Performance management in the cloud

Researchers from the University of New South Wales report that performance can vary by 20x. http://www.itnews.com.au/News/153451,stress-tests-rain-on-amazons-cloud.aspx

It would be good to see the details on the tests. But at a high level the article makes sense. All clouds are based on an over-subscription model. There are more virtual servers on host machines than equivalent hardware. The theory is that most hardware is utilized at the 10% level and there is excess capacity available. There is no guarantee that all the equivalent hardware that you want is available when you want it in any virtualized environment including the Amazon, Microsoft or Google clouds unless they are being managed.

One question is whether the 20x difference is significant, e.g., if response time varies from .5 seconds to 10 seconds. This may not be important to the business and the application that is placed in the cloud.

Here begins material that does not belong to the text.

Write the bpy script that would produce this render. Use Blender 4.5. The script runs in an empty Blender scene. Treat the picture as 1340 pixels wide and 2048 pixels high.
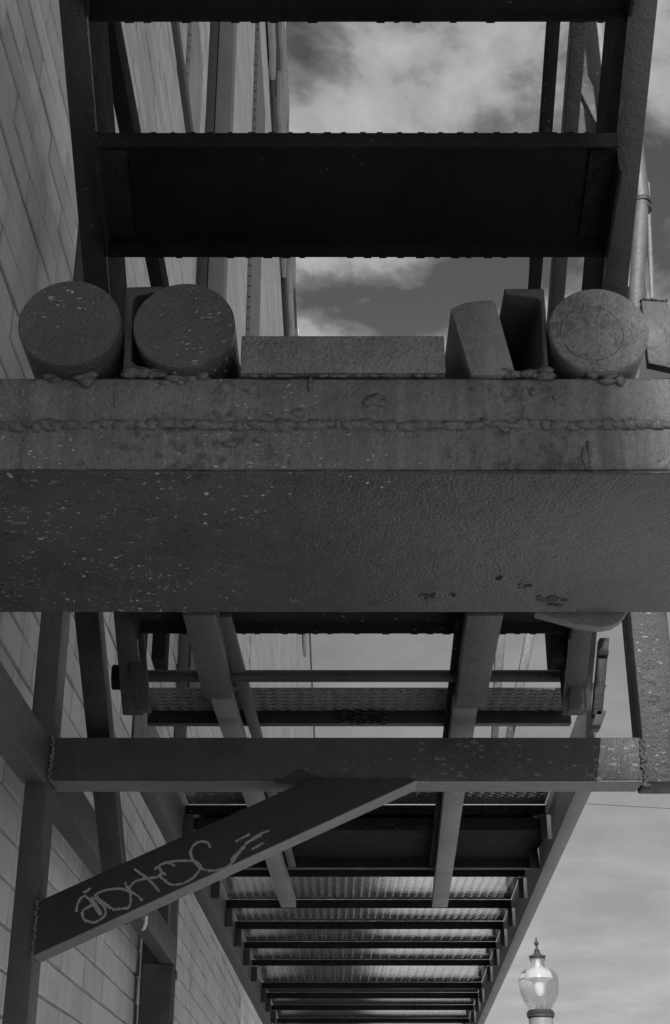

The article also says that that the clouds are not offering the tools necessary to manage service levels. In many cases, I believe that when one buys infrastructure as a service, e.g., Amazon EC2 and RackSpace, one also has to deploy application management tools in the cloud to manage availability, capacity and performance service levels. This is the same requirement that one has if one deploys real metal or virtual machines in a private environment. It will be interesting to see what Microsoft and Google offer for management tools for their web services in the cloud offerings.